Wi-Fi is ubiquitous. No longer the realm of coffee shops and homes, Wi-Fi spans entire neighborhoods. Trains, planes and automobiles are Wi-Fi equipped. Cruise ships have Wi-Fi. Comcast (CMCSA) has even made every customer’s router into a public Wi-Fi hotspot.

That’s good news if you’re a cell phone user. The more you email, watch Netflix (NFLX, Tech30), stream Pandora (P) and surf Facebook (FB, Tech30) over Wi-Fi, the fewer gigabytes you have to buy from your cell phone company.
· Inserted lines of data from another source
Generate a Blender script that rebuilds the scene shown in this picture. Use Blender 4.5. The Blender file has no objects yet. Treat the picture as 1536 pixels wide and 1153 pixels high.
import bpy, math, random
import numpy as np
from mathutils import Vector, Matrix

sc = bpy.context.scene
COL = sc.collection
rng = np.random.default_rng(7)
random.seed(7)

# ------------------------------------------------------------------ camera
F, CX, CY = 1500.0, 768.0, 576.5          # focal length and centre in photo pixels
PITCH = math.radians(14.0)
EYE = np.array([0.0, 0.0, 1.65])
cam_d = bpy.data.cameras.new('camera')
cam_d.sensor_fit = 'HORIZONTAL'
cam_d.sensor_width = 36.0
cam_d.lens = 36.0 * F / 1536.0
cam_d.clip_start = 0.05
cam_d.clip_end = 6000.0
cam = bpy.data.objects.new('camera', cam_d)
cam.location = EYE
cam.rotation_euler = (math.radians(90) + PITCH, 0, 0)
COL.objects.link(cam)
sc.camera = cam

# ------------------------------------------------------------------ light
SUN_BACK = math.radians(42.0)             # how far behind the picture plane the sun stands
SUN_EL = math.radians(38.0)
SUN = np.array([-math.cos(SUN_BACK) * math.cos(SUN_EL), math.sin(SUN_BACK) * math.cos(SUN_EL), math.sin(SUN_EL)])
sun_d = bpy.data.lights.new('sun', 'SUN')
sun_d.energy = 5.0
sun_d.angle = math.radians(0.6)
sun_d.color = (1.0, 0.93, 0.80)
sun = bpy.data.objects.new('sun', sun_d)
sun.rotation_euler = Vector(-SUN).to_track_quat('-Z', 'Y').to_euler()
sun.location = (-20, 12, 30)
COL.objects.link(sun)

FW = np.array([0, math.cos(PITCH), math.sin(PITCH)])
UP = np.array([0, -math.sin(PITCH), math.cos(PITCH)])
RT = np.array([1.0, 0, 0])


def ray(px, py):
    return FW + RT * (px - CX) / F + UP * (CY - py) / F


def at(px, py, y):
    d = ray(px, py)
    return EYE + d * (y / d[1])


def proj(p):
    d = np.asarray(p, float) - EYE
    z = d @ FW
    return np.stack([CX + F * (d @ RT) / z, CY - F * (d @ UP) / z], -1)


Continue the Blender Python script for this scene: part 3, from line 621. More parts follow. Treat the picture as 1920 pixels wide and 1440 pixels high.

Plus, calls and texts are now able to be sent over Wi-Fi too.

Broadband customers that actively use Wi-Fi on a regular basis save more than $30 per month on their wireless bill, according to a Macquarie Group survey published last week.

Don’t cry for the mobile carriers, they still have many profitable years ahead. Before going all WI-FI, you will want to be sure that hot-spots get more secure, too. Still, it is is a sign of the times that carriers like Verizon are reducing the bandwidth for 3G service and shifting it use by 4G.

The bottom line: Don’t be afraid to switch to save bucks.